Il cinema italiano perde uno dei suoi cineasti più impegnati e discussi. Si è spento infatti il regista Giuseppe Ferrara, che il prossimo 15 luglio avrebbe compiuto 84 anni. Malato da tempo era ricoverato al Policlinico Umberto I di Roma, dove è deceduto a causa di un arresto cardiorespiratorio. Fonti vicine alla famiglia hanno comunicato la notizia all’Ansa che ha provveduto alla sua diffusione nella serata di sabato.

Giuseppe Ferrara



Giuseppe Ferrara, nato nel 1932 e di origini fiorentine, è stato il regista dell’impegno civile italiano. Solo una dozzina i film che ha realizzato, oltre a molti documentari, ma tutti di forte impatto e fonte di accese discussioni. Le sue pellicole sono sempre state orientate verso il cinema d’inchiesta, sui misteri d’Italia e la sua storia, con una particolare lente d’ingrandimento sulle vicende legate alla mafia e al terrorismo. Il suo primo lungometraggio è “Il sasso in bocca” (1969), docu-film che ripercorre la storia della mafia siciliana e delle connessioni con quella americana. Poi il grande successo di “Cento giorni a Palermo” (1984) sul delitto del generale Carlo Alberto Dalla Chiesa, interpretato da Lino Ventura, con Giuliana De Sio nei panni della moglie Emanuela.

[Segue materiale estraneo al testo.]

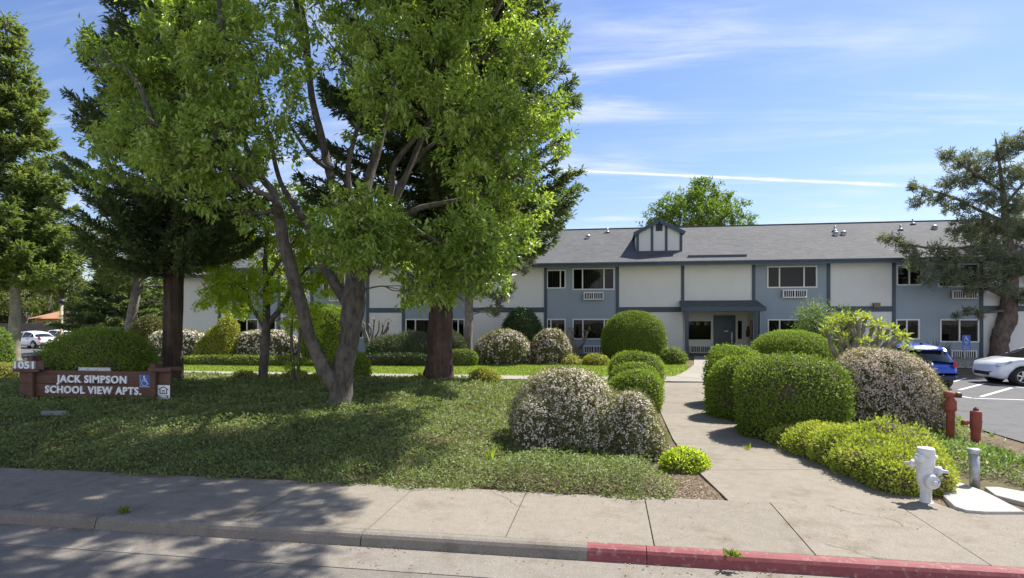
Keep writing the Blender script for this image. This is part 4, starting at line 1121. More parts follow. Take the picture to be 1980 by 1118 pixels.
def pavement_wear():
    rg = np.random.default_rng(12)
    def crack(p, q, n, z, w):
        mb = MB(); t = np.linspace(0, 1, n); P = np.outer(1 - t, p) + np.outer(t, q); d = np.subtract(q, p); d = d / np.linalg.norm(d); nn = np.array([-d[1], d[0]])
        P = P + np.outer(np.cumsum(rg.normal(0, .018, n)) * np.sin(np.pi * t) ** .4, nn); ww = w * (.3 + rg.uniform(.2, 1, n))
        A, B = P + nn * ww[:, None] / 2, P - nn * ww[:, None] / 2
        X = np.stack([A[:, 0], B[:, 0]]); Y = np.stack([A[:, 1], B[:, 1]]); mb.sheet(X, Y, np.full_like(X, z) + (Y - 5.96) * .0075); return mb
    for k, (p, q, z) in enumerate((((-2.52, 7.3), (-1.6, 7.5), .1585), ((2.55, 7.55), (3.1, 6.9), .1585), ((2.1, 6.25), (2.55, 5.98), .158), ((-1.5, 7.5), (-.92, 6.9), .1585))):
        structure('pavement_crack', crack(p, q, 22, z, .006), MATS['dim interior'])
    # dry leaves and twigs in the gutter and on the pavement
    mb = MB(); n = 900; x = rg.uniform(-9, 5, n); y = np.where(rg.uniform(0, 1, n) < .7, 5.79 - rg.exponential(.06, n), rg.uniform(4.6, 5.7, n)); m = rg.uniform(0, 1, n) < (.2 + .8 * (np.sin(1.7 * x) > .2)); x, y = x[m], y[m]
    P = np.stack([x, y, np.full(len(x), .030)], 1); D = rand_dirs(len(x), rg); D[:, 2] *= .15
    add_leaves(mb, P, D, np.tile([0, 0, 1.], (len(x), 1)) + rg.normal(0, .3, (len(x), 3)), rg.uniform(.015, .05, len(x)), rg.uniform(.006, .02, len(x)))
    n = 420; x = rg.uniform(-9, 4.2, n); y = np.where(rg.uniform(0, 1, n) < .6, 7.5 - rg.exponential(.12, n), rg.uniform(6.0, 7.5, n))
    P = np.stack([x, y, np.full(n, .172)], 1); D = rand_dirs(n, rg); D[:, 2] *= .1
    add_leaves(mb, P, D, np.tile([0, 0, 1.], (n, 1)) + rg.normal(0, .3, (n, 3)), rg.uniform(.012, .04, n), rg.uniform(.006, .016, n))
    structure('leaf_litter', mb, foliage('fallen leaves', [(.14, .09, .05), (.24, .17, .09), (.20, .20, .06)], .1), 'stuff')
    # wood chips on the bare patch
    mb = MB(); n = 5000; x = rg.uniform(.3, 1.5, n); y = rg.uniform(7.6, 10.8, n); P = np.stack([x, y, H(x, y) + .006 + rg.uniform(0, .012, n)], 1); D = rand_dirs(n, rg); D[:, 2] *= .2
    ok = x < np.interp(y, [7.5, 9.2, 11], [1.44, 1.22, 1.14]) - .04; P, D = P[ok], D[ok]
    add_leaves(mb, P, D, np.tile([0, 0, 1.], (len(P), 1)) + rg.normal(0, .3, (len(P), 3)), rg.uniform(.02, .06, len(P)), rg.uniform(.006, .018, len(P)))
    structure('mulch', mb, foliage('wood chips', [(.10, .07, .045), (.20, .145, .095), (.33, .26, .18)], .0), 'stuff')
pavement_wear()

# ---- trees
def smooth_path(pts, rad, sub=5):
    P = np.asarray([tuple(p) for p in pts], float); r = np.asarray(rad, float); n = len(P)
    if n < 3: sub = 3
    out, ro = [], []
    for i in range(n - 1):
        p0, p1, p2, p3 = P[max(i - 1, 0)], P[i], P[i + 1], P[min(i + 2, n - 1)]
        for k in range(sub):
            t = k / sub
            out.append(.5 * ((2 * p1) + (-p0 + p2) * t + (2 * p0 - 5 * p1 + 4 * p2 - p3) * t * t + (-p0 + 3 * p1 - 3 * p2 + p3) * t ** 3))
            ro.append(r[i] * (1 - t) + r[i + 1] * t)
    out.append(P[-1]); ro.append(r[-1])
    return np.array(out), np.array(ro)

def leaf_clump(mb, c, r, size, seed, dens=1.0, aspect=.42, droop=.35, mat=0, flat=.8):
    """sprays of leaves gathered round twig ends inside an uneven ball"""
    rg = np.random.default_rng(seed)
    per = 22; ns = max(6, int(2.7 * math.pi * r * r / (size * size * aspect * .5 * per) * dens))
    D = rand_dirs(ns, rg); rr = r * rg.uniform(.35, 1.0, ns) ** .6
    sp = np.asarray(tuple(c)) + D * rr[:, None] * np.array([1, 1, flat])
    out = unit(D + np.array([0, 0, .15]) + rand_dirs(ns, rg) * .4)
    tl = .15 * (size / .1) ** .7
    t = rg.uniform(0, 1, (ns, per))
    base = sp[:, None, :] + out[:, None, :] * (t * tl)[..., None] + rg.normal(0, .042 * (size / .1), (ns, per, 3))
    base = base.reshape(-1, 3); n = len(base)
    T = np.repeat(out, per, 0) * .55 + rand_dirs(n, rg) * .8; T[:, 2] -= droop
    Nn = unit(np.array([0, 0, 1.]) + rand_dirs(n, rg) * .7)
    add_leaves(mb, base, T, Nn, size * rg.uniform(.7, 1.25, n), size * aspect * rg.uniform(.8, 1.2, n), mat)

def twigs_to(mb, starts, clumps, seed, r0=.022, lump=.05):
    """a bent branch from the nearest limb point to each leaf clump, with side twigs"""
    rg = np.random.default_rng(seed); S = np.asarray(starts)
    for c, r in clumps:
        c = np.asarray(tuple(c)); dd = np.linalg.norm(S - c, axis=1) + np.clip(S[:, 2] - c[2], 0, 9) * .8
        a = S[np.argmin(dd)]; L = np.linalg.norm(c - a)
        if L < .1: continue
        m1 = a + (c - a) * .4 + rg.normal(0, .10 * L, 3) + np.array([0, 0, .06 * L]); m2 = a + (c - a) * .75 + rg.normal(0, .06 * L, 3)
        rad = r0 * (.6 + .25 * L)
        P, Rr = smooth_path([a, m1, m2, c], [rad, rad * .75, rad * .5, rad * .25], 4)
        mb.tube(P, Rr, 5, lump=lump, cap=False)
        for _ in range(int(4 + 4 * r)):
            k = rg.integers(len(P) // 3, len(P)); e = c + rand_dirs(1, rg)[0] * r * .85 * np.array([1, 1, .8])
            mid = (P[k] + e) / 2 + rg.normal(0, .07 * r, 3)
            Q, q = smooth_path([P[k], mid, e], [Rr[k] * .5 + .002, .006 * (1 + r0 * 10), .003], 3)
            mb.tube(Q, q, 4, cap=False)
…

Due anni dopo arriva il suo film più celebre, “Il caso Moro“, con la cronistoria dei 55 giorni del sequestro del presidente DC e l’intensa interpretazione di Gian Maria Volonté. Nel 1933 Ferrara dirige l’inevitabile biopic “Giovanni Falcone“, che ripercorre le tappe fondamentali della carriera del magistrato ucciso nella strage di Capaci, chiamando Michele Placido ad interpretarlo, con Giancarlo Giannini nel ruolo dell’amico-collega Borsellino.

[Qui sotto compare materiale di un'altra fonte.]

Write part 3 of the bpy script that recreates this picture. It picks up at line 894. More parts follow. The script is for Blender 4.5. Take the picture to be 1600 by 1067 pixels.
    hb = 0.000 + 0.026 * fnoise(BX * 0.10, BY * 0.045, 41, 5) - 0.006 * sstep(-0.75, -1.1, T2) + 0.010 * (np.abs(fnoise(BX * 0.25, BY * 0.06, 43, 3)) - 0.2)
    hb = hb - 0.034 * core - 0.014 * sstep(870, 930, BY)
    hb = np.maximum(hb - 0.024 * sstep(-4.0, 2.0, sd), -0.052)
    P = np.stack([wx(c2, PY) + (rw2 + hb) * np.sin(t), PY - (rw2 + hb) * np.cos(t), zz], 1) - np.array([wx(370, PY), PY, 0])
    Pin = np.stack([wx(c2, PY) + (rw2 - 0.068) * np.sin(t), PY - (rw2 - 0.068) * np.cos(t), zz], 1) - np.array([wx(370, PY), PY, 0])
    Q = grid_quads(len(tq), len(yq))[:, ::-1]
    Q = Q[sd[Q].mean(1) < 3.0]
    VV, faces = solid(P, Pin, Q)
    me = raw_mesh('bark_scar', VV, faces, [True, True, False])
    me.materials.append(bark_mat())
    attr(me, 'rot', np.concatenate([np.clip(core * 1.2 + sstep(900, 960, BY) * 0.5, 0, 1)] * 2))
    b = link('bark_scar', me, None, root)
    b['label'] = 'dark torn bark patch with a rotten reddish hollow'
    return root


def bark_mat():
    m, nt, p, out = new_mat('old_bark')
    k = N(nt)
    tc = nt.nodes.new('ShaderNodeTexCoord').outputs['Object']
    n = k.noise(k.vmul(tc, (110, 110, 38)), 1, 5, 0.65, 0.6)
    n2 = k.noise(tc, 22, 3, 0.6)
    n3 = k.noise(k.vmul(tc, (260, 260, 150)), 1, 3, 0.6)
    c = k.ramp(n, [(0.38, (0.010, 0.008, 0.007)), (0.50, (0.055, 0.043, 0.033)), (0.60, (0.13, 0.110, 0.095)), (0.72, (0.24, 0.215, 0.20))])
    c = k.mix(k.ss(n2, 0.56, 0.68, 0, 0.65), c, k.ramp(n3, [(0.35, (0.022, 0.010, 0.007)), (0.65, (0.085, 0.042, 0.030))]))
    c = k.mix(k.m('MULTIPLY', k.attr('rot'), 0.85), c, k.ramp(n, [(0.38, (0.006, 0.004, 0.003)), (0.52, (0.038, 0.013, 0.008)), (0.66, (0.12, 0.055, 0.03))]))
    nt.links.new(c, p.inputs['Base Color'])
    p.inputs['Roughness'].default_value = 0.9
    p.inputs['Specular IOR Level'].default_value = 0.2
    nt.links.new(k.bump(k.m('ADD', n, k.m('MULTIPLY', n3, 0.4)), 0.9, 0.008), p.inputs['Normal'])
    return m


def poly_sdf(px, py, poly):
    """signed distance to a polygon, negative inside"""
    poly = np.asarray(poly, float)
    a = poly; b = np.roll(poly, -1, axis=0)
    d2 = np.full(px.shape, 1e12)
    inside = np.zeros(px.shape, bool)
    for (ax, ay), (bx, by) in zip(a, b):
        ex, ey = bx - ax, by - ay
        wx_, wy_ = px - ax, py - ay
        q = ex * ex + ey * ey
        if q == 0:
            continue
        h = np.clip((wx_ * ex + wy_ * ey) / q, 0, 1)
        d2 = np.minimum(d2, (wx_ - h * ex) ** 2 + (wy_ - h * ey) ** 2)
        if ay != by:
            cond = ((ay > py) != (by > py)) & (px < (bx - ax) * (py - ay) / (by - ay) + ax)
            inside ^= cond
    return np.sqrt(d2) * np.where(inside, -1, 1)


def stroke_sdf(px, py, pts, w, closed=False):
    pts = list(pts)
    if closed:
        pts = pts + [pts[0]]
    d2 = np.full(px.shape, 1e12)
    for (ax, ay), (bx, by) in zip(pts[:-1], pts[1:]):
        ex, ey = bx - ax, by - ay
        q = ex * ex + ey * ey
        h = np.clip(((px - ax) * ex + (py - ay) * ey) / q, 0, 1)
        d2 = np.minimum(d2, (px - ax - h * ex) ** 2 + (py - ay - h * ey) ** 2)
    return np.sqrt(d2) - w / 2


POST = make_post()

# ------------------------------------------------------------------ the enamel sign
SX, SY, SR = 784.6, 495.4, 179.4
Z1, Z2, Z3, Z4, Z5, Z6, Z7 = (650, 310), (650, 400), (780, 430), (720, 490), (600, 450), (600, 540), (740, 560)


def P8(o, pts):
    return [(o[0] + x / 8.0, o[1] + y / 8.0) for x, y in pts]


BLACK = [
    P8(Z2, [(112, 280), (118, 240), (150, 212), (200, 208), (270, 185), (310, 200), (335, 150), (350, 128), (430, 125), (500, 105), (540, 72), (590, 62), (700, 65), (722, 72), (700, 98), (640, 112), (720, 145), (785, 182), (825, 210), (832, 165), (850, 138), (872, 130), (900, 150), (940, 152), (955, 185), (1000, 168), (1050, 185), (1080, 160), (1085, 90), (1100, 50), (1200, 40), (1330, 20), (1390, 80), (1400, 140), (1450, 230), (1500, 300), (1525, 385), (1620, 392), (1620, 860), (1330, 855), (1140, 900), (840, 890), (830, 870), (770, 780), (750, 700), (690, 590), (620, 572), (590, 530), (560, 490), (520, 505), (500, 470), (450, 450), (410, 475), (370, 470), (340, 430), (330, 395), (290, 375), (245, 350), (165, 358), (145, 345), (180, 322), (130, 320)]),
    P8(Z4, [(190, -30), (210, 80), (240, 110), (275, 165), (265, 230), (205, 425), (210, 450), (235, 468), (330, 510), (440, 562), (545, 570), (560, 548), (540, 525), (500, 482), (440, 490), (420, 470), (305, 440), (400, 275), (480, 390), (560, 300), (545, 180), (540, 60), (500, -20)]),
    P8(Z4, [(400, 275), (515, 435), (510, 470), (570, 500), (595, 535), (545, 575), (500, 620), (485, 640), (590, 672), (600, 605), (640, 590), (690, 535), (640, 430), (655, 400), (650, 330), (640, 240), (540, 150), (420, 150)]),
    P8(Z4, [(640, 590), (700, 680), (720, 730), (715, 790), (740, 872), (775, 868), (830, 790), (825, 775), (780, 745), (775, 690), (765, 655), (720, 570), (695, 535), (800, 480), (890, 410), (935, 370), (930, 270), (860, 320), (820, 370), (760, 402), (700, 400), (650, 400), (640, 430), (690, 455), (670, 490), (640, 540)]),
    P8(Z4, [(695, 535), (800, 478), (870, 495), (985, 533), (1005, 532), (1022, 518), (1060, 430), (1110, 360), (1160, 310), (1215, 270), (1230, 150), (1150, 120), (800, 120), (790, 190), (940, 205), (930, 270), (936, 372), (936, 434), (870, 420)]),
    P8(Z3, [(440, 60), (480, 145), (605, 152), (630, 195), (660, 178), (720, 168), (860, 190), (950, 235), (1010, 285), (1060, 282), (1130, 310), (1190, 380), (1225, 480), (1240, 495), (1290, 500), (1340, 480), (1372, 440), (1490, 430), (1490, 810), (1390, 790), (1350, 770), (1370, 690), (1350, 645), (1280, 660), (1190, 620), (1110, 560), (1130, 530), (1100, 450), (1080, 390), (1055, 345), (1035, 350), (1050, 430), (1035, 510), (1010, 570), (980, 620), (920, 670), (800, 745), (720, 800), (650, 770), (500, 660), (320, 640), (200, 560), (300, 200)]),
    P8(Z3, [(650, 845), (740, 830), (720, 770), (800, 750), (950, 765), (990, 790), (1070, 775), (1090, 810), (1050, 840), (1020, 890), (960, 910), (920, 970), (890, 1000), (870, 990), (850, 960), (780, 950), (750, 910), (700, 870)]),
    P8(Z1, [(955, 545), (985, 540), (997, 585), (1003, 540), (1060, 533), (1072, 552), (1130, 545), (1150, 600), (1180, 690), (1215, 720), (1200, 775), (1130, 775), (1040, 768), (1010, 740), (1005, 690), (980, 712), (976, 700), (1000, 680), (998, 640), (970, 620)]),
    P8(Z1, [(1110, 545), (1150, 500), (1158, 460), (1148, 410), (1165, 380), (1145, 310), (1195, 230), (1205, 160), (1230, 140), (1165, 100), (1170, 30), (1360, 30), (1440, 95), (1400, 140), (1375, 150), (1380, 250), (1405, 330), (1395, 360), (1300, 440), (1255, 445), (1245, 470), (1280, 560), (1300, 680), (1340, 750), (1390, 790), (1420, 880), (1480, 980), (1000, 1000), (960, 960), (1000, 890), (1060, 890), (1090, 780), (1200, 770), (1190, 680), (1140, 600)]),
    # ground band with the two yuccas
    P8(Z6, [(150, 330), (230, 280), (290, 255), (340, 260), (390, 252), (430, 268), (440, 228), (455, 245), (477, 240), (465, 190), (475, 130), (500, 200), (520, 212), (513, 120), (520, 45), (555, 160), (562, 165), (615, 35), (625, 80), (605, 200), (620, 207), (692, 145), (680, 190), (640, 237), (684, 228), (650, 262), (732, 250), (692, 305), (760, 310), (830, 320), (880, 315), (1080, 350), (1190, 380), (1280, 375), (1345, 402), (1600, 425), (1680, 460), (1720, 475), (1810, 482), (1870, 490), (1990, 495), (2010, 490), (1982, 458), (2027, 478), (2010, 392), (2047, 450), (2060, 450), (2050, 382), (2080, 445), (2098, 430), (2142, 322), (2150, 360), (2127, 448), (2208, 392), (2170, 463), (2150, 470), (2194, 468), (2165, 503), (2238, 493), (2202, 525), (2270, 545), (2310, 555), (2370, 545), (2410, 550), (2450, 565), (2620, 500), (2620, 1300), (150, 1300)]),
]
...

L’ultimo film degno di nota è “I banchieri di Dio“, vecchio progetto faticosamente recuperato dopo anni, incentrato sulla morte di Roberto Calvi e il crack del Banco Ambrosiano, con Omero Antonutti nei panni del banchiere (essendo morto nel frattempo Volonté) e addirittura Rutger Hauer in quelli dell’arcivescovo a capo dello IOR, Paul Marcinkus. L’ultima fatica di Ferrara è “Roma nuda“, inedita miniserie in quattro puntate girata nel 2013 e scritta insieme al redivivo Tomas Milian, che ne è anche interprete, e che vede la partecipazione di Franco Califano, alla sua ultima apparizione.

Nel 1961 con “Bambini dell’acquedotto” e nel 1974 con “La città del malessere“, entrambi cortometraggi documentari prodotti dalla RAI, Ferrara aveva vinto due Nastri d’Argento, il primo come miglior regista di un corto e il secondo come miglior corto sperimentale.

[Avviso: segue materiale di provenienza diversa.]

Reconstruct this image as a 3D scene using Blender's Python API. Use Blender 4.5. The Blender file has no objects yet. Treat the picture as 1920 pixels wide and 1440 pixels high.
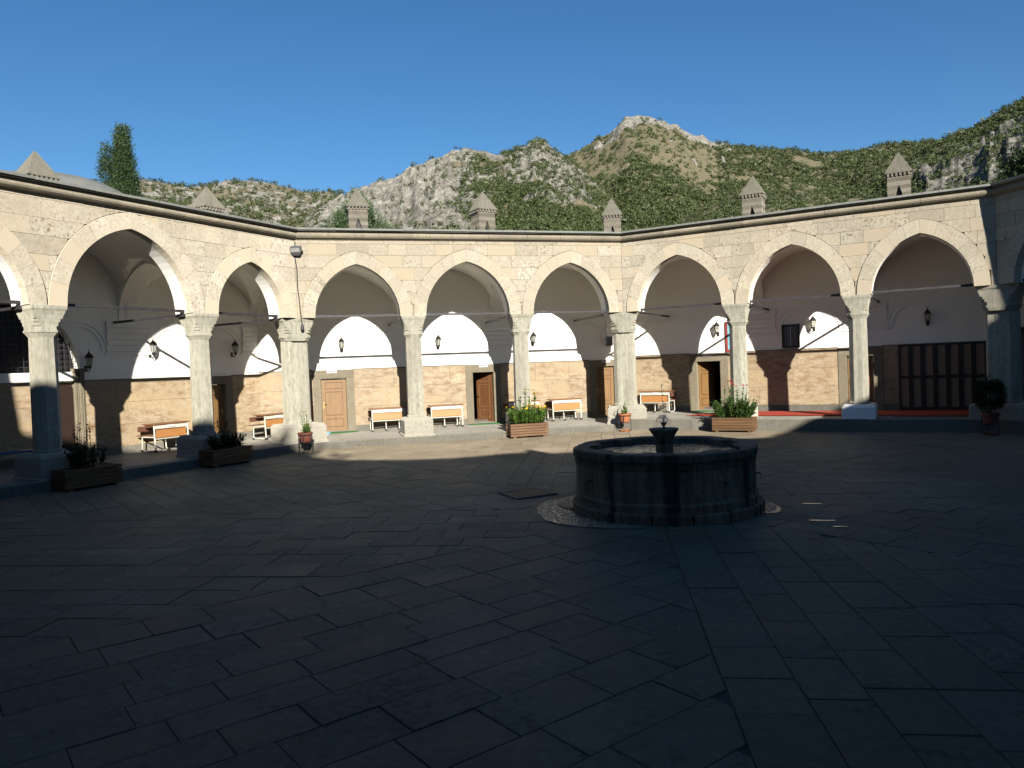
import bpy, math, random
import numpy as np
from mathutils import Vector, Matrix, Euler, Quaternion
random.seed(11)
rng = np.random.default_rng(7)
R_ = math.radians
sc = bpy.context.scene
COL = sc.collection

# ------------------------------------------------------------------ camera
cam_d = bpy.data.cameras.new("camera")
cam = bpy.data.objects.new("camera", cam_d)
COL.objects.link(cam)
cam_d.sensor_width = 36.0
cam_d.lens = 1386.14 / 1920 * 36.0
cam_d.clip_start = 0.1
cam_d.clip_end = 6000
CM = Matrix(((0.962857, 0.042942, -0.266576), (-0.267309, 0.012228, -0.963533), (-0.038116, 0.999003, 0.023252)))
cam.matrix_world = Matrix.Translation((-4.9115, -9.9522, 2.1619)) @ CM.to_4x4()
sc.camera = cam

# ------------------------------------------------------------------ light
SUN_EL, SUN_AZ = R_(21.7), R_(-92.0)
S = Vector((math.cos(SUN_AZ) * math.cos(SUN_EL), math.sin(SUN_AZ) * math.cos(SUN_EL), math.sin(SUN_EL)))
world = bpy.data.worlds.new("World")
sc.world = world
world.use_nodes = True
wn = world.node_tree
sky = wn.nodes.new('ShaderNodeTexSky')
sky.sky_type = 'NISHITA'
sky.sun_disc = False
sky.sun_elevation = SUN_EL
sky.sun_rotation = R_(90) - SUN_AZ
sky.altitude = 600
sky.air_density = 1.0
sky.dust_density = 0.1
sky.ozone_density = 3.5
bg = wn.nodes['Background']
bg.inputs['Strength'].default_value = 0.0555
hsv = wn.nodes.new('ShaderNodeHueSaturation')
hsv.inputs['Saturation'].default_value = 1.20
wn.links.new(sky.outputs[0], hsv.inputs['Color'])
wn.links.new(hsv.outputs[0], bg.inputs['Color'])
sun_d = bpy.data.lights.new("sun", 'SUN')
sun_d.energy = 5.0
sun_d.angle = R_(0.5)
sun_d.color = (1.0, 0.95, 0.87)
sun = bpy.data.objects.new("sun", sun_d)
sun.rotation_euler = S.to_track_quat('Z', 'Y').to_euler()
sun.location = (-3, -60, 40)
COL.objects.link(sun)
sc.view_settings.view_transform = 'Standard'
sc.view_settings.look = 'None'
sc.view_settings.exposure = 1.10
sc.view_settings.gamma = 1.0
sc.view_settings.use_curve_mapping = False
sc.render.engine = 'CYCLES'
sc.cycles.use_denoising = True
sc.cycles.max_bounces = 8
sc.cycles.diffuse_bounces = 4
sc.cycles.sample_clamp_indirect = 4.0

# ------------------------------------------------------------------ materials
MATS = {}
def nt_new(name):
    m = bpy.data.materials.new(name); m.use_nodes = True
    MATS[name] = m
    nt = m.node_tree
    return m, nt, nt.nodes['Principled BSDF']
def N(nt, t, **kw):
    n = nt.nodes.new(t)
    for k, v in kw.items():
        if k in n.inputs.keys() if hasattr(n.inputs, 'keys') else False: n.inputs[k].default_value = v
        else: setattr(n, k, v)
    return n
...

Negli ultimi anni Giuseppe Ferrara non se la passava bene, sia a livello di salute che economico. Dopo essere stato sfrattato dalla sua casa nel 2013 e dopo la mobilitazione di mezzo cinema italiano e di vari esponenti della società civile, aveva ottenuto il vitalizio della legge Bacchelli, una “pensione” destinata a personalità del mondo del mondo dello spettacolo (e non solo) ormai indigenti.